Toleranz - einfach schwer betitelt der Bundespräsident a.D. Joachim Gauck sein
neues Buch und trifft damit den Zahn der Zeit. Eine Zeit, in der durch Wort und
Tat Intoleranz im alltäglichen Leben zunehmend spürbar werden. Auch insofern
das richtige Buch zur richtigen Zeit.
Zu Beginn erklärt Joachim Gauck, was ihn bewog, ein solches Buch zu schreiben.
Danach betrachtet er den Begriff Toleranz aus unterschiedlichen Perspektiven und
versucht, ihn begreiflich und begreifbar zu machen, bevor er 12 Thesen bzw.
Aspekte darlegt, was er unter Toleranz versteht. Wem bislang noch nicht
klargeworden ist, welch hohe Bedeutung der beschriebene Begriff besaß und
aktuell (zunehmend) wieder besitzt, dem wird spätestens in den folgenden
Kapiteln ausreichend Material geboten, diese Einsicht zu erlangen.
Die Bedeutung der Toleranz und das Einbringen ebensolcher Verhaltensweisen und
Ansichten wird in den Kontext des Umgangs mit Radikalen, Extremisten,
Intoleranten, dem Umgang mit Political Correctness und dem Begriff der
"Identität" gestellt und ebenso vielfältig wie interessant und
aufschlussreich beschrieben. Der Autor wirbt für eine "kämpferische
Toleranz", die ihre Grenzen dort findet, wo sie auf Intoleranz stößt.
Hier wendet sich das Blatt: Intoleranz kann nicht mit Toleranz begegnet werden,
ohne Toleranz aufs Spiel zu setzen.
Fazit
Joachim Gauck gelingt in seinem aktuellen Buch ein überzeugendes Statement für
gelebte Toleranz. Gekonnt und facettenreich schildert er, welche Vorzüge es
für eine Gesellschaft hat, wenn sie nicht nur vorgibt, tolerant zusein, sondern
Toleranz lebt. Dies dient freilich keinem Selbstzweck, sondern drückt
Überzeugung aus. Haltung(en) überzeugend zu vertreten und zu leben wiederum
bedeutet für den ehemaligen Bundespräsidenten, offensiv und kämpferisch
dafür einzutreten. Er spricht für eine offene Gesellschaft, ohne die ihr
innewohnenden Werte zu vergessen - ganz im Gegenteil. Die Bürger müssen bereit
sein sich zu den Werten des Grundgesetzes zu bekennen und allen, die sich
anderen Idealen verschreiben, entgegenzutreten. Toleranz endet dort, wo
Intoleranz beginnt, ansonsten erledigt sich Toleranz als Ideal von selbst.

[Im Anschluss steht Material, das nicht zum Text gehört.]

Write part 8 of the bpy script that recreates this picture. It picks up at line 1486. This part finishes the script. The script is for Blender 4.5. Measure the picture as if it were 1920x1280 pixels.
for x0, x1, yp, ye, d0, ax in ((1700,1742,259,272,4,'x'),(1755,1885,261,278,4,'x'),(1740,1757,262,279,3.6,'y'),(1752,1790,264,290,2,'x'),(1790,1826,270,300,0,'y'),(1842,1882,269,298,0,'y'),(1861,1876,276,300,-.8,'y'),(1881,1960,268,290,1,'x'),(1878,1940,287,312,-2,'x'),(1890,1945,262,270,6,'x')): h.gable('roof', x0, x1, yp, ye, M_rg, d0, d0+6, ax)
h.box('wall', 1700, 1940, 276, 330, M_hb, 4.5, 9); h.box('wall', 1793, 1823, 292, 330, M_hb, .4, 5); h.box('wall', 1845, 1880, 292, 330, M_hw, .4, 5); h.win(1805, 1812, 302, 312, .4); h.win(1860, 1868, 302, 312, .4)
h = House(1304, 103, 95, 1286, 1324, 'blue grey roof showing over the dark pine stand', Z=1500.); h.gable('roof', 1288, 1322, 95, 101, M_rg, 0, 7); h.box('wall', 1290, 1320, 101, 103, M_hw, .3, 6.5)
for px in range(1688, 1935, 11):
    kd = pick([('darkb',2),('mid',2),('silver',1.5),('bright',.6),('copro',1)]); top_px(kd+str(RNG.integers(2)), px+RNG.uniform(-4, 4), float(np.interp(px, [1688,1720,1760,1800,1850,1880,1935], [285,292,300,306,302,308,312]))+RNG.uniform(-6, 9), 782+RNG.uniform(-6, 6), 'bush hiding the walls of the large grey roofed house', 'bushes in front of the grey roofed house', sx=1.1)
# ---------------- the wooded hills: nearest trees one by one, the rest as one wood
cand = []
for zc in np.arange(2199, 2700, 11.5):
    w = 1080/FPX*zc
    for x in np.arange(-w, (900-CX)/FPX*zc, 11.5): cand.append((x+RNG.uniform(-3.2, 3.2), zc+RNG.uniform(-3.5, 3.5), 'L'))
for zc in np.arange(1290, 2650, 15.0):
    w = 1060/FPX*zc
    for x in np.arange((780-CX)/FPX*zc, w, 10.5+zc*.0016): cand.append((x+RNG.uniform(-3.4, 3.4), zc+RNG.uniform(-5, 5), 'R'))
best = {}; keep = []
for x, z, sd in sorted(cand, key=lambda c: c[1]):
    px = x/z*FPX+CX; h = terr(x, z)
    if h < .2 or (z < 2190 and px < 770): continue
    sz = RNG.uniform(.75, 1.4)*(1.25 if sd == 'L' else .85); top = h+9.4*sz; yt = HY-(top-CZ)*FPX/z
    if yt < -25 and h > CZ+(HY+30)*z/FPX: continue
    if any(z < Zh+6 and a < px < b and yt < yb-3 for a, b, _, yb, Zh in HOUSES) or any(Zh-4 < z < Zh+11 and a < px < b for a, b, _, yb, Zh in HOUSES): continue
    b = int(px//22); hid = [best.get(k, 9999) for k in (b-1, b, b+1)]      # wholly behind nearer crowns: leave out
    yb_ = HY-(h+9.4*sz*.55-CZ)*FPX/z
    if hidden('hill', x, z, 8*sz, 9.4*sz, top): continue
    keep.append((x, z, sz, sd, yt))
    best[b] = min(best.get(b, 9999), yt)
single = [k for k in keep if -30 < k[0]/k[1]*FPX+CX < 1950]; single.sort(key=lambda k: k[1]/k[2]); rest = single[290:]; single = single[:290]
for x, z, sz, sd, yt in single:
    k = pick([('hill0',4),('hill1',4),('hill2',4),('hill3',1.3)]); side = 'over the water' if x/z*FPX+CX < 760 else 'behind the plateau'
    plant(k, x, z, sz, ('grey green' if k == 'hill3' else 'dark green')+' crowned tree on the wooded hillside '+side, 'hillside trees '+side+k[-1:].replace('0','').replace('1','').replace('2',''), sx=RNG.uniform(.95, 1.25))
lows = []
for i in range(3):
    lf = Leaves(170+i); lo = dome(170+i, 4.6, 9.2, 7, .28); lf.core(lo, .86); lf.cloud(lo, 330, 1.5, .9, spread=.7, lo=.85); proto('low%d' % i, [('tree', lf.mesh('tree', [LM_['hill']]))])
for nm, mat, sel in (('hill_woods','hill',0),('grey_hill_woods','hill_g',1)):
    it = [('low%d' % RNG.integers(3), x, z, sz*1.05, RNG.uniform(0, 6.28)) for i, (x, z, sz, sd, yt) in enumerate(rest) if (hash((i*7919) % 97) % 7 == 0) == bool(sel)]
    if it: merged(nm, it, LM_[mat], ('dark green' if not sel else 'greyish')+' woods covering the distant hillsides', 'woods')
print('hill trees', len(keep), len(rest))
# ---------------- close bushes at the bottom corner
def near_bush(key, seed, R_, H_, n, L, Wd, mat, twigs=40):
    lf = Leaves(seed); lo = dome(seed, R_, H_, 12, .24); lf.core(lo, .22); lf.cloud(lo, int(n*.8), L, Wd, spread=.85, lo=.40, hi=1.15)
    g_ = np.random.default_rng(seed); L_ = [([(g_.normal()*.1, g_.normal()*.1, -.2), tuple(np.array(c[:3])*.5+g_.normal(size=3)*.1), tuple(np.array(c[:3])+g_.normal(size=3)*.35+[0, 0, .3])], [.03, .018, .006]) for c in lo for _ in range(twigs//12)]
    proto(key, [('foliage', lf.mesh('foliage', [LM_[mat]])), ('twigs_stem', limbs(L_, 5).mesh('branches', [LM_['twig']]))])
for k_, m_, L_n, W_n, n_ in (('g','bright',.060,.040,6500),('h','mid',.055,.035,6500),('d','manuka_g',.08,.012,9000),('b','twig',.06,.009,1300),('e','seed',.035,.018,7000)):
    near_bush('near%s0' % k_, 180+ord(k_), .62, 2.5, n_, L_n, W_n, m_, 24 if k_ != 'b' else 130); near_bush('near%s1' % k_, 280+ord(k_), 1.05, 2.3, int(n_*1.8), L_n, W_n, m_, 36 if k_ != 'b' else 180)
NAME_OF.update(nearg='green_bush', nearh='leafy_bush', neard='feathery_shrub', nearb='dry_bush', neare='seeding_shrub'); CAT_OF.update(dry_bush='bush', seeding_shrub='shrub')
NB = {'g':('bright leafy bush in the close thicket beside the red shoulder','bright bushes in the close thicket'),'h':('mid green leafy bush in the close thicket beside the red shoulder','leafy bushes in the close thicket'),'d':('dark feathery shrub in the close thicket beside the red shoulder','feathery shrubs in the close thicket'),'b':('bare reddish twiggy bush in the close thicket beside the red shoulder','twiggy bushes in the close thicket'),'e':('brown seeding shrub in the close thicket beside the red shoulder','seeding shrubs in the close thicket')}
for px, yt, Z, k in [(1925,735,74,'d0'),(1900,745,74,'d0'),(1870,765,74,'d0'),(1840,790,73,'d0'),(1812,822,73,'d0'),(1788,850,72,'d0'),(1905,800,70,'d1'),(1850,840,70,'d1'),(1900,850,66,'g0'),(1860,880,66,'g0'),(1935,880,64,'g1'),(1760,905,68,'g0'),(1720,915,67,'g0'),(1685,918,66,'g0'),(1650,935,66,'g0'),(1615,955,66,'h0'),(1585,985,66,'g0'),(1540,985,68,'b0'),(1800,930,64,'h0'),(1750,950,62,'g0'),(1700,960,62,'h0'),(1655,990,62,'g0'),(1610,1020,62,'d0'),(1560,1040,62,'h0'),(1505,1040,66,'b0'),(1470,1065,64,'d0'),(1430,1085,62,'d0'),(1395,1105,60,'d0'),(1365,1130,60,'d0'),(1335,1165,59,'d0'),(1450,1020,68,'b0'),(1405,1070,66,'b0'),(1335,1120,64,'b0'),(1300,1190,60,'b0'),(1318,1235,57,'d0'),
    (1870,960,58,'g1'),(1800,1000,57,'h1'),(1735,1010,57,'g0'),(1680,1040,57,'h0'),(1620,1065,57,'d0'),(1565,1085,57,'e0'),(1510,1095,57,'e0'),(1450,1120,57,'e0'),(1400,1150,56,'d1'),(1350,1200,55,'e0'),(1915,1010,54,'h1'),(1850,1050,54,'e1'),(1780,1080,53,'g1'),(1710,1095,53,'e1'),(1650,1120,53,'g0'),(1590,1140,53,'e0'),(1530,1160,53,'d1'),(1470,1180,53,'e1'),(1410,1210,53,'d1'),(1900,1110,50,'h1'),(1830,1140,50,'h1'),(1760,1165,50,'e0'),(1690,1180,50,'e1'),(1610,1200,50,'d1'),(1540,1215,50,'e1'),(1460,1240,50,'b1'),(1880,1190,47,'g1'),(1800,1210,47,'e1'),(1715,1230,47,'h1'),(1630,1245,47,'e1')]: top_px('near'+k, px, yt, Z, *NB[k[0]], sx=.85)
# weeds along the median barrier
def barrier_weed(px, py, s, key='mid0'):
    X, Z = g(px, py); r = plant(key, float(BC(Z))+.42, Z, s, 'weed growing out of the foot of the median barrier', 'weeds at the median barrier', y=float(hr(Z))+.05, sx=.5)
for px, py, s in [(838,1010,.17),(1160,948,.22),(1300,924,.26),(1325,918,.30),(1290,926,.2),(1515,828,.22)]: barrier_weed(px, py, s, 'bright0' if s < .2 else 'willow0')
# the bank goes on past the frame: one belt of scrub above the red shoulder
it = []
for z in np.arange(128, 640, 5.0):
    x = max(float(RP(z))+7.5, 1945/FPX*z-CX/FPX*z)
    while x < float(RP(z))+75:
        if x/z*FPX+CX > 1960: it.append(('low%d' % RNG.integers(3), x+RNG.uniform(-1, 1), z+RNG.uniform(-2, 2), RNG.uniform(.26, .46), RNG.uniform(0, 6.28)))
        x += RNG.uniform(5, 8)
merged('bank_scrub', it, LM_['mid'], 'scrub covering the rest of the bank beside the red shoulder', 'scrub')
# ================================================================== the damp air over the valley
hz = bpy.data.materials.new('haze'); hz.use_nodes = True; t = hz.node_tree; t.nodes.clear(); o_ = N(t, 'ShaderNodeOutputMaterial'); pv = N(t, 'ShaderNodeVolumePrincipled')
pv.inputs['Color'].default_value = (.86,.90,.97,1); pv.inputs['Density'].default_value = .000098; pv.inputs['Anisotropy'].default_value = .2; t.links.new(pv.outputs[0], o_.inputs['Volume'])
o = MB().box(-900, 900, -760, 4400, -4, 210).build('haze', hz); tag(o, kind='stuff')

Schön ist, dass es dem Autoren gelingt, seine Ansichten eindrucksvoll mit
Beispielen aus dem täglichen Leben zu verdeutlichen. Ohne Besserwisserei. Er
fordert den Diskurs und ermuntert hierdurch den Leser zu eigenen Positionen.
Wichtig ist ihm: Grundrechte der Menschen zu sichern bedeutet, sich im Klaren zu
werden über den Weg einer toleranten Gesellschaft ohne Selbstaufgabe. Kein
einfacher, aber ein lohnenswerter Weg!
Der Eindruck dieses durchweg ausgezeichnet zu lesenden und lesenswertem Buch
wird eindrucksvoll unterstrichen durch die Lesungen von Joachim Gauck. In den
Schilderungen, die das Buch inhaltlich unterstreichen, merkt man, mit welcher
Empathie und Hingabe er hinter seinen Ausführungen steht. Wer die Gelegenheit
hat, sollte eine der anstehenden Lesungen auf jeden Fall besuchen!